## Saved data entries
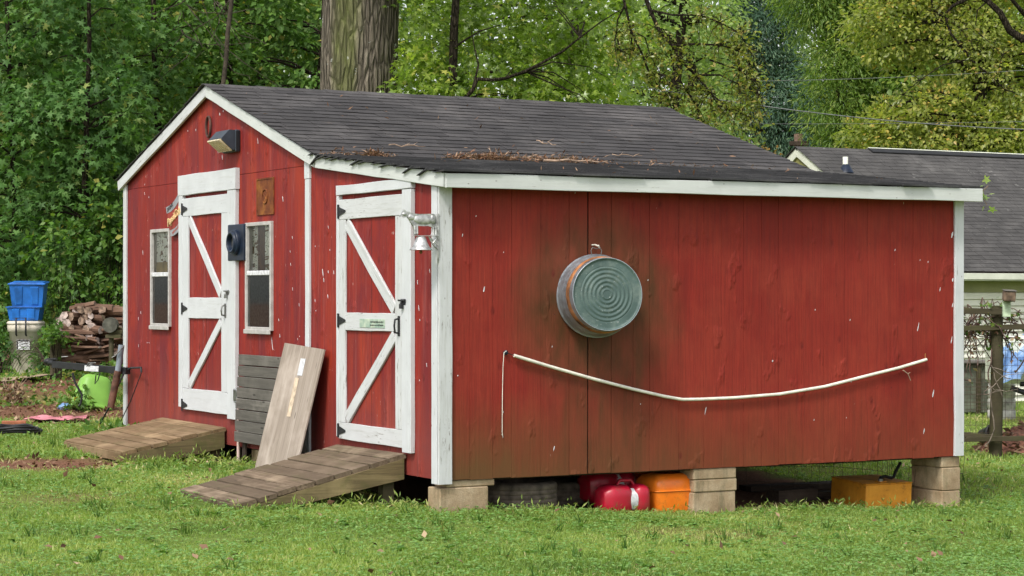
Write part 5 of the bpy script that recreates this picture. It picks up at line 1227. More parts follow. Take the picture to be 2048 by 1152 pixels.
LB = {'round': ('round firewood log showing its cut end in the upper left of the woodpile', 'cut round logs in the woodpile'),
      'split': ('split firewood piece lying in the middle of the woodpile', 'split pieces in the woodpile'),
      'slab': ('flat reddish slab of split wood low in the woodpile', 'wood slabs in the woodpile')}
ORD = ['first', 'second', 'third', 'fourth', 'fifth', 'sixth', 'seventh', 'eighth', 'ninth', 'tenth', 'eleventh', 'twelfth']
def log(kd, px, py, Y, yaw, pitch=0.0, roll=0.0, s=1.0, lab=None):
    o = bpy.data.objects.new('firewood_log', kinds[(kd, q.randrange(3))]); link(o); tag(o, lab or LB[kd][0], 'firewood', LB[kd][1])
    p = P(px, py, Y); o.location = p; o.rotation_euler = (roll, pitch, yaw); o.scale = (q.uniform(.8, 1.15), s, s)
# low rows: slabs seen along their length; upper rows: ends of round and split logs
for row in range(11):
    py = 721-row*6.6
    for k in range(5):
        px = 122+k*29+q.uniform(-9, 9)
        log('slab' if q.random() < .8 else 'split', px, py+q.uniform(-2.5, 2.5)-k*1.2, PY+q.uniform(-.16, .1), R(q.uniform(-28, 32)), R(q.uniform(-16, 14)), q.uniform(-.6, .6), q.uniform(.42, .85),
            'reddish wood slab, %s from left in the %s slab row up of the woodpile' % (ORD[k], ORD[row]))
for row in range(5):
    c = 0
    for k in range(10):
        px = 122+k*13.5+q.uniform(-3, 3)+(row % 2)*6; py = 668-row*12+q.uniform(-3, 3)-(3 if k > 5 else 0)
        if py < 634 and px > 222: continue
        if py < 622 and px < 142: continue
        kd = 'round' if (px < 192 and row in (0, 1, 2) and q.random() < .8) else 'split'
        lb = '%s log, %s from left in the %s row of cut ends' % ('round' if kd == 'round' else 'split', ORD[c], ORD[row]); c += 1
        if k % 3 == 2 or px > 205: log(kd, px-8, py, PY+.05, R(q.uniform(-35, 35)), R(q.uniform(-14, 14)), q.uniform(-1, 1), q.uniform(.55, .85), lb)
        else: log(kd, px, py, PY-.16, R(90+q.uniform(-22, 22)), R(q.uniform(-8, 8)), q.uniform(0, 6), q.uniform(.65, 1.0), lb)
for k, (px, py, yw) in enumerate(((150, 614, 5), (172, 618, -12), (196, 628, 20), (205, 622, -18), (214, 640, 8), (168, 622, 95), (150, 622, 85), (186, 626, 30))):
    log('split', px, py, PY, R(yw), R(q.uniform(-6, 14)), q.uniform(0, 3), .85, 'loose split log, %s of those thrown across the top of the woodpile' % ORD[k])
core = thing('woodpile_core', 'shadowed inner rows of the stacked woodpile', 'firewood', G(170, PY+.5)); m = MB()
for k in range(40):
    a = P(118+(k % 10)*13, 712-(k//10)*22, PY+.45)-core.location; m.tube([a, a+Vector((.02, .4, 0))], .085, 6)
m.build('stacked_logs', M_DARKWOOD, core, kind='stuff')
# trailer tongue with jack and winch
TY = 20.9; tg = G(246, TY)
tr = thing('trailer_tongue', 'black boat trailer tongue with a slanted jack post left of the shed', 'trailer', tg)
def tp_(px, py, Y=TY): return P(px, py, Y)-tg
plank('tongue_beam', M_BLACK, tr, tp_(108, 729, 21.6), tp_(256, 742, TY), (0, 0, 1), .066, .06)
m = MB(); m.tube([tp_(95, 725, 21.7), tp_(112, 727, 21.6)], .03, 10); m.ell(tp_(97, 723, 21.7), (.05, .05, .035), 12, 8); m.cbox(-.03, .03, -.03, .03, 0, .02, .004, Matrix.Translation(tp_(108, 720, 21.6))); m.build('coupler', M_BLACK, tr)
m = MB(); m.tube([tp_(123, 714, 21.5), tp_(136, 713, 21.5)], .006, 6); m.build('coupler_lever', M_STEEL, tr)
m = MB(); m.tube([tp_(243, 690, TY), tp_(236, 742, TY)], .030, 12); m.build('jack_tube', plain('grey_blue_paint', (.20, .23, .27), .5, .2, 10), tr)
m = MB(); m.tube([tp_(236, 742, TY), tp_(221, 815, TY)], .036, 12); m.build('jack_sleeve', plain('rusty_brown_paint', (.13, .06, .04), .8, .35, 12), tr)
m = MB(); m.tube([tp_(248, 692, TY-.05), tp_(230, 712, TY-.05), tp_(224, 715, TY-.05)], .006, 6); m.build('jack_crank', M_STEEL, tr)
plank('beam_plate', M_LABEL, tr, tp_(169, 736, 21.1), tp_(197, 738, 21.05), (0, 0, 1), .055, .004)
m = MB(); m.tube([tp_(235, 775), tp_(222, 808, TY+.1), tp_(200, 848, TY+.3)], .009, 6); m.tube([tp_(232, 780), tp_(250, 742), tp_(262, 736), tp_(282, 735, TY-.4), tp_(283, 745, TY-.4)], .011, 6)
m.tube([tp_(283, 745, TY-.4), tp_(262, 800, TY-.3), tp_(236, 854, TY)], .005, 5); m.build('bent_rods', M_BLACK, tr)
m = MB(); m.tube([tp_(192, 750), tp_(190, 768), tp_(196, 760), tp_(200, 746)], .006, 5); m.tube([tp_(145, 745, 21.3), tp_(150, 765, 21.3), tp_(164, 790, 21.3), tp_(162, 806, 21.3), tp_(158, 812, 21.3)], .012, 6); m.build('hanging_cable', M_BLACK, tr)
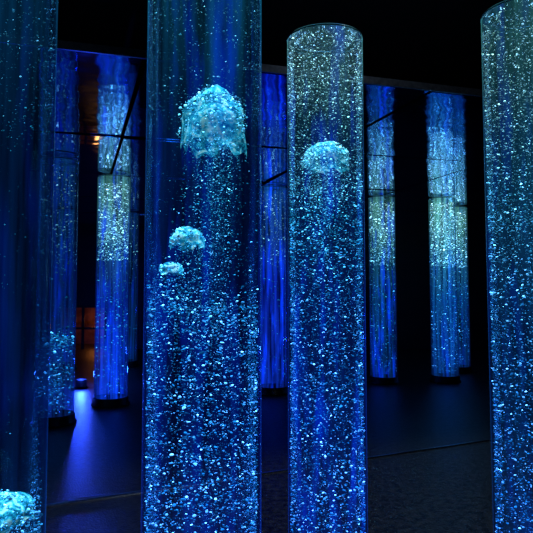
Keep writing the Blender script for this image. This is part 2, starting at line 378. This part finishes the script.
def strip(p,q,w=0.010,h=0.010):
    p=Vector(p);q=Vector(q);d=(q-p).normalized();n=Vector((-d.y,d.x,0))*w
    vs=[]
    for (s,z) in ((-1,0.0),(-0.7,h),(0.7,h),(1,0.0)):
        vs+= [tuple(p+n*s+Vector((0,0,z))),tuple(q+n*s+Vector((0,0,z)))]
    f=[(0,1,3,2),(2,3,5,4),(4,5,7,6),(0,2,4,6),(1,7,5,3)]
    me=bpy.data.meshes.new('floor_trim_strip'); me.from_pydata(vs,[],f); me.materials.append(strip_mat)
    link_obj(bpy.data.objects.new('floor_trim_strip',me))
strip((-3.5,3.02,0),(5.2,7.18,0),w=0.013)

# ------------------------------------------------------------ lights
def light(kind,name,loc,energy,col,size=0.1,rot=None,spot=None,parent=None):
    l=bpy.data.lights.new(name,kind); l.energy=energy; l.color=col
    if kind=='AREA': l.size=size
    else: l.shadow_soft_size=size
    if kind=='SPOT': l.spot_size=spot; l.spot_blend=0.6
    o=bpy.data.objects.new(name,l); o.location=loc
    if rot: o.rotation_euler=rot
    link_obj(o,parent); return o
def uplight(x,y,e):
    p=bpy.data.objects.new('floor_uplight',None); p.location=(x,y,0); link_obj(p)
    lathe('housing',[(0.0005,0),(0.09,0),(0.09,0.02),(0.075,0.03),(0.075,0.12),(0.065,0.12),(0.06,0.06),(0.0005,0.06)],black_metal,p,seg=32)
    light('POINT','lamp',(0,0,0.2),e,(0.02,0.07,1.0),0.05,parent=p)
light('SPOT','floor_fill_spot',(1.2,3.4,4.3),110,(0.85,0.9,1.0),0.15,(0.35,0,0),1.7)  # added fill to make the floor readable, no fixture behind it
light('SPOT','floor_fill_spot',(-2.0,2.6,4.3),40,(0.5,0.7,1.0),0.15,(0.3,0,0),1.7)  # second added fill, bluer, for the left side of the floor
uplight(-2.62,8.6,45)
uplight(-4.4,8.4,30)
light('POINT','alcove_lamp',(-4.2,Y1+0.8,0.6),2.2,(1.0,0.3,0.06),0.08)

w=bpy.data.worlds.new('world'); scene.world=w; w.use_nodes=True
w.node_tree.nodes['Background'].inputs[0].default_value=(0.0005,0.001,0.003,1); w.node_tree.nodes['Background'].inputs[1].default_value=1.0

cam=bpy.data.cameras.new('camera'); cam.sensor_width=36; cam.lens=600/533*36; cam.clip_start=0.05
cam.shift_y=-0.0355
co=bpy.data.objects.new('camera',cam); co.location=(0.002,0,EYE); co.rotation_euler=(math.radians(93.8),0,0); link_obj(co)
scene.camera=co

## Your objective
Return exactly the lines from the line that has "Keep writing the" to the line that has "strip((-3.5,3.02,0),(5.2,7.18,0),w=0.013)", both of them included.

## Correct response
Keep writing the Blender script for this image. This is part 2, starting at line 378. This part finishes the script.
def strip(p,q,w=0.010,h=0.010):
    p=Vector(p);q=Vector(q);d=(q-p).normalized();n=Vector((-d.y,d.x,0))*w
    vs=[]
    for (s,z) in ((-1,0.0),(-0.7,h),(0.7,h),(1,0.0)):
        vs+= [tuple(p+n*s+Vector((0,0,z))),tuple(q+n*s+Vector((0,0,z)))]
    f=[(0,1,3,2),(2,3,5,4),(4,5,7,6),(0,2,4,6),(1,7,5,3)]
    me=bpy.data.meshes.new('floor_trim_strip'); me.from_pydata(vs,[],f); me.materials.append(strip_mat)
    link_obj(bpy.data.objects.new('floor_trim_strip',me))
strip((-3.5,3.02,0),(5.2,7.18,0),w=0.013)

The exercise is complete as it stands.